Figure 2 shows the inference latency of FST (Phonetisaurus on CPU) and proposed model (on CPU and GPU) in seconds. While fst is faster on CPU and for small amounts of input data, highly parallelized GPU based inference with sufficiently large batch size is much faster (7 times for batch size of 1024 on AWS Tesla V100 instance p3.2xlarge).

Model training time is very small – it takes about 0.25 hours to train a monolingual model on CMUDict dataset in Sockeye [22] when using AWS p3.16xlarge, compared to 6 to 44 hours for previous systems reported in [18]. This greatly reduces the turn around time for hyper-parameter tuning when onboarding the model to new languages Alexa expands in.

6 Conclusion and future work

In this work, we propose a novel approach to G2P that allows us to exploit large amounts of multilingual data to enhance prediction accuracy compared to monolingual models, especially for low resource languages. Single multilingual G2P model is much more flexible and easier to maintain in production environment, compared to monolingual n-gram based models - it's easier to fine-tune it with the latest training data updates or adapt to a new language.

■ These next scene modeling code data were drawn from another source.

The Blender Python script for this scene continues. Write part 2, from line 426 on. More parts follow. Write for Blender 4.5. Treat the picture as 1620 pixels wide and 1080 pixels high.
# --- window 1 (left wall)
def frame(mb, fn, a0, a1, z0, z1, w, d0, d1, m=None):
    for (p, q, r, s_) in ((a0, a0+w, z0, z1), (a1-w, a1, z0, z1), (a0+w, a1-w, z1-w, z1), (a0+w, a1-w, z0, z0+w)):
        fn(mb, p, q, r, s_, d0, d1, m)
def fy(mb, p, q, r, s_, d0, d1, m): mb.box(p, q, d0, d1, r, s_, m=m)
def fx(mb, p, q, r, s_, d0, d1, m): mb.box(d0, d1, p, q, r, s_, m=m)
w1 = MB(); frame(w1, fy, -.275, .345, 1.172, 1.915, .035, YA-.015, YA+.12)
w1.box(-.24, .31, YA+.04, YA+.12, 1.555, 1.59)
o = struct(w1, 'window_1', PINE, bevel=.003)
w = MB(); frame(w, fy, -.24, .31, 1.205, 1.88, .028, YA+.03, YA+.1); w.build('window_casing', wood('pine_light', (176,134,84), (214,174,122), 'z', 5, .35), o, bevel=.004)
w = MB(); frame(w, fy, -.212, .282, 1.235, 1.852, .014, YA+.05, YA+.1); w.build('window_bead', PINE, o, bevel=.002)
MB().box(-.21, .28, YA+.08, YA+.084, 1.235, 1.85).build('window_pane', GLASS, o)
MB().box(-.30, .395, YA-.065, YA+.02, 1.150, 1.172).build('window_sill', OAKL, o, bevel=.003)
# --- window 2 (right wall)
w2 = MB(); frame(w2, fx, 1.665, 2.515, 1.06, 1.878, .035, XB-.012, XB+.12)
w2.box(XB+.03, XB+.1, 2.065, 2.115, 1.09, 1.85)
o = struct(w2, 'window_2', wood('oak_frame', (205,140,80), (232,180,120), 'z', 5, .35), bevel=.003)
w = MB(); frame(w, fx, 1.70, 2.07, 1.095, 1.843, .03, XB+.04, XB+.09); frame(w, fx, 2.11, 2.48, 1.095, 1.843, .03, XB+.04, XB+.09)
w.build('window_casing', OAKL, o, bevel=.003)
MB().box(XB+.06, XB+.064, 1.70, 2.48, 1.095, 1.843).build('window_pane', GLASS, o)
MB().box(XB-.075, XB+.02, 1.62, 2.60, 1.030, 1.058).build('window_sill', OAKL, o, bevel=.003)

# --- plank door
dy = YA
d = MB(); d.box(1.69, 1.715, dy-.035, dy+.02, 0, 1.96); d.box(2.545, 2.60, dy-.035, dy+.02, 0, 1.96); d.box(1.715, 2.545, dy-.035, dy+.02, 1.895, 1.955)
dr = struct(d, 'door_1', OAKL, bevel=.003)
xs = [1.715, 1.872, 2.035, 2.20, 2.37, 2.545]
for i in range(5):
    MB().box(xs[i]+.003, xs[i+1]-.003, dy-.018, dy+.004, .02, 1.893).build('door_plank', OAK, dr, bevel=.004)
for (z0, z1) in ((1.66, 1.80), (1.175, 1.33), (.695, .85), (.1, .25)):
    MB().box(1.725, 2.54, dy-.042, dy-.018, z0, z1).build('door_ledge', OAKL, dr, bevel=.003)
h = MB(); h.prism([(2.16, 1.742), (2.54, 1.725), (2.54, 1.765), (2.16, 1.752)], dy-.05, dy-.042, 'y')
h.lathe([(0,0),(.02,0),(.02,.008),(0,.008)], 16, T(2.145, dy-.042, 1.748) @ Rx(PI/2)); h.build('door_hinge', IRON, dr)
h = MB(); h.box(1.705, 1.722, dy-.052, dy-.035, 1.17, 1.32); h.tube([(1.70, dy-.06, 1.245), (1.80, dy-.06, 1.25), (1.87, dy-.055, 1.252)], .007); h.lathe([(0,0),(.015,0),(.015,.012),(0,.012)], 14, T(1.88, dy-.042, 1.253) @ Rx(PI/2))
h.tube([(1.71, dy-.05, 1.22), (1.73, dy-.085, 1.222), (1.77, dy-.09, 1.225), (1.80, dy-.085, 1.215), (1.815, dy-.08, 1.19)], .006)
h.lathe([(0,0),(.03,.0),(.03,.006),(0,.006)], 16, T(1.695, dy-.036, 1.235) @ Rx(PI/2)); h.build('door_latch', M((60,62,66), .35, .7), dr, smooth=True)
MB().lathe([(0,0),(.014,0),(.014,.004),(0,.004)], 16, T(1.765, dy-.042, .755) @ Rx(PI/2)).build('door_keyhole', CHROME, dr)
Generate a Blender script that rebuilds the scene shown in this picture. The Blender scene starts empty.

We are also experimenting with several general techniques, such as model ensembling, self-training, selecting n-best hypothesis based on the score of separately trained confidence model, optimizing on sequence level metric (phone error rate/phonemic distance) and using Transformers [9] as the core architecture. Each of these is bringing good accuracy improvements to the G2P model in general, although they are not directly related to the multilingual and low resource aspects we explored in this paper.